According to the report, the sector has a robust solvency position with a median solvency ratio of 286% at year-end 2024. On an individual basis, firms were well-positioned capital-wise to absorb the impacts of the prescribed adverse financial market stress scenarios.
Overall, the Authority noted, “the sector continues to demonstrate resilience to the stress tests.”
The test leveraged relevant work from the International Association of Insurance Supervisors (IAIS). The specifications were calibrated using the IAIS Aggregation Method (AM) Data Collection, featuring scenario analyses that simulated severe economic conditions, like the 2008 financial crisis.
The stress test revealed that most insurers maintain capital levels well above regulatory requirements, even under severe stress conditions.
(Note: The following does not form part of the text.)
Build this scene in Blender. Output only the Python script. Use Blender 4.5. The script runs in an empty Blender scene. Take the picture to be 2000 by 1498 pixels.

Bermuda’s long-term insurers maintain strong liquidity, with 56% of assets in highly liquid instruments (cash and bonds). The median Liquidity Coverage Ratio (LCR) is a robust 471% under stress, significantly exceeding the 105% regulatory minimum.
Liability profiles are improving, with lower lapse exposure and increased surrender penalties mitigating liquidity risk.
Insurers undergo mandatory stress tests, the BMA noted, and it continued to target reviews of firms showing vulnerabilities. LCR changes from 2023 to 2024 are attributed to reporting, asset allocation, and data quality improvements.